Directive » Give back all the data exactly, line by line.

Data section »

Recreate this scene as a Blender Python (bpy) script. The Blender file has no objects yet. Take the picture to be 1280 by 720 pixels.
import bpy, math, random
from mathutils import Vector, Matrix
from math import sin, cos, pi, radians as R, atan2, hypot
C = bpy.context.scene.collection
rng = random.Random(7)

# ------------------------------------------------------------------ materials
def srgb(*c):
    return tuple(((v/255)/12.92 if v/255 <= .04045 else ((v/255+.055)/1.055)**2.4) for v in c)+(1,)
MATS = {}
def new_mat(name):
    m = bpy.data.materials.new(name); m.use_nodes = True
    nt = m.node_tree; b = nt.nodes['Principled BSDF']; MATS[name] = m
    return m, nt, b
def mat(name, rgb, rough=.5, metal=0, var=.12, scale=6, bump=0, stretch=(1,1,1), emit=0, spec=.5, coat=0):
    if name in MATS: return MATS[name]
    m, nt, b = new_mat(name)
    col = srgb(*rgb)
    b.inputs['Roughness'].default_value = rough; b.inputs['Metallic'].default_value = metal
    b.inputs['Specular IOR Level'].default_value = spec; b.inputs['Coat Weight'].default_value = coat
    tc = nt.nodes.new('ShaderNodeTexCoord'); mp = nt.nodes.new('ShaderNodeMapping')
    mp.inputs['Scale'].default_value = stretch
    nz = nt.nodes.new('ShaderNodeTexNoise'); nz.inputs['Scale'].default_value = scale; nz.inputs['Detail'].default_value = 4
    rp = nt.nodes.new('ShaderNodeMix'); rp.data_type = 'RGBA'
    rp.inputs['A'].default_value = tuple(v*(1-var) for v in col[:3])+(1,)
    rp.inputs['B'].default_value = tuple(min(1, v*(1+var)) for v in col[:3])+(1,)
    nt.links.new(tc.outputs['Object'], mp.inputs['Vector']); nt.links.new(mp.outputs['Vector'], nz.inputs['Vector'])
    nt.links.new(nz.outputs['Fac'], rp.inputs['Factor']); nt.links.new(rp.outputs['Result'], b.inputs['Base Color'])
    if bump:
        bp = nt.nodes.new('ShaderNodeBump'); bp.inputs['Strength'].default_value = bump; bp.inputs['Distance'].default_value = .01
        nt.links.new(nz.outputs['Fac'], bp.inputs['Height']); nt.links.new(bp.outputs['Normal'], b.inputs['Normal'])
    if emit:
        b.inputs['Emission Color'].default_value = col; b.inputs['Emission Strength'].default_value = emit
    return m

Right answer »
Recreate this scene as a Blender Python (bpy) script. The Blender file has no objects yet. Take the picture to be 1280 by 720 pixels.
import bpy, math, random
from mathutils import Vector, Matrix
from math import sin, cos, pi, radians as R, atan2, hypot
C = bpy.context.scene.collection
rng = random.Random(7)

# ------------------------------------------------------------------ materials
def srgb(*c):
    return tuple(((v/255)/12.92 if v/255 <= .04045 else ((v/255+.055)/1.055)**2.4) for v in c)+(1,)
MATS = {}
def new_mat(name):
    m = bpy.data.materials.new(name); m.use_nodes = True
    nt = m.node_tree; b = nt.nodes['Principled BSDF']; MATS[name] = m
    return m, nt, b
def mat(name, rgb, rough=.5, metal=0, var=.12, scale=6, bump=0, stretch=(1,1,1), emit=0, spec=.5, coat=0):
    if name in MATS: return MATS[name]
    m, nt, b = new_mat(name)
    col = srgb(*rgb)
    b.inputs['Roughness'].default_value = rough; b.inputs['Metallic'].default_value = metal
    b.inputs['Specular IOR Level'].default_value = spec; b.inputs['Coat Weight'].default_value = coat
    tc = nt.nodes.new('ShaderNodeTexCoord'); mp = nt.nodes.new('ShaderNodeMapping')
    mp.inputs['Scale'].default_value = stretch
    nz = nt.nodes.new('ShaderNodeTexNoise'); nz.inputs['Scale'].default_value = scale; nz.inputs['Detail'].default_value = 4
    rp = nt.nodes.new('ShaderNodeMix'); rp.data_type = 'RGBA'
    rp.inputs['A'].default_value = tuple(v*(1-var) for v in col[:3])+(1,)
    rp.inputs['B'].default_value = tuple(min(1, v*(1+var)) for v in col[:3])+(1,)
    nt.links.new(tc.outputs['Object'], mp.inputs['Vector']); nt.links.new(mp.outputs['Vector'], nz.inputs['Vector'])
    nt.links.new(nz.outputs['Fac'], rp.inputs['Factor']); nt.links.new(rp.outputs['Result'], b.inputs['Base Color'])
    if bump:
        bp = nt.nodes.new('ShaderNodeBump'); bp.inputs['Strength'].default_value = bump; bp.inputs['Distance'].default_value = .01
        nt.links.new(nz.outputs['Fac'], bp.inputs['Height']); nt.links.new(bp.outputs['Normal'], b.inputs['Normal'])
    if emit:
        b.inputs['Emission Color'].default_value = col; b.inputs['Emission Strength'].default_value = emit
    return m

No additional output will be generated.